Cities that leverage secure, reliable and scalable networks to reliably and securely deliver optimized public services are the cities that become smart. Smart cities are connected cities that fully leverage networking, sensors, and data analytics to improve the daily lives of the city’s inhabitants.

AT&T and GE have recently partnered to turn street lights into micro data centers, by equipping lampposts with smart lighting technology while also providing surveillance capabilities via video, acoustic and environmental sensors monitoring the area. The data generated by these posts offer both public safety groups and the department of energy valuable insights, allowing them to make real-time decisions, whether it’s turning on more street lights or deploying more (or less) public transportation vehicles, depending on demand.

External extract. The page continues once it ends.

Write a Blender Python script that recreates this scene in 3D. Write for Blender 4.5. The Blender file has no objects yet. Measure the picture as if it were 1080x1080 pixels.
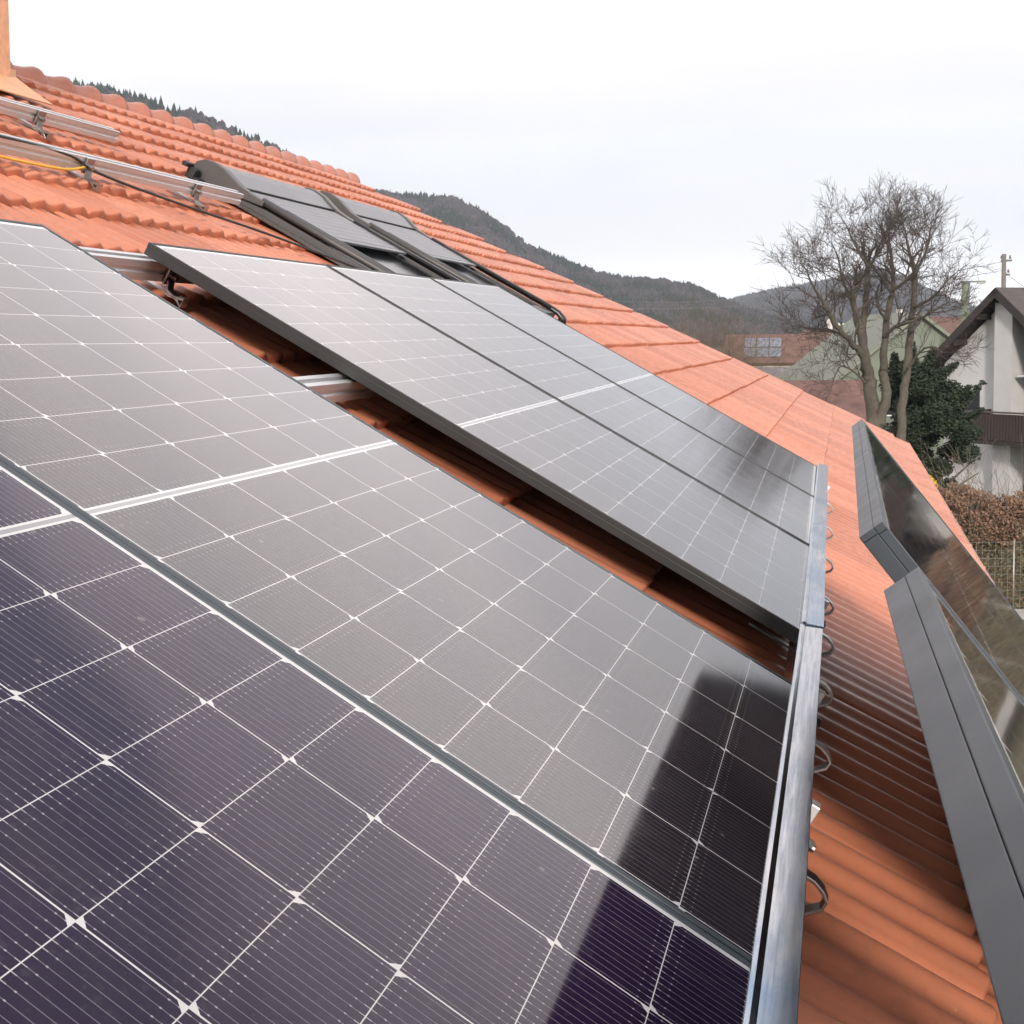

Network demand is expected to be exacerbated by the increasing adoption of IoT and 5G technology, which involves billions of devices interacting with sensors, users and data centers to drive consumer and business interactions to unprecedented levels. The network supporting all this smart technology needs to adapt intuitively to shift bandwidth accordingly when and where it’s most critical. For example, in the case of a surveillance camera capturing a public emergency, the network needs to be intelligent enough to recognize when emergency service responders are needed so they can be alerted and respond quickly to situations as they happen.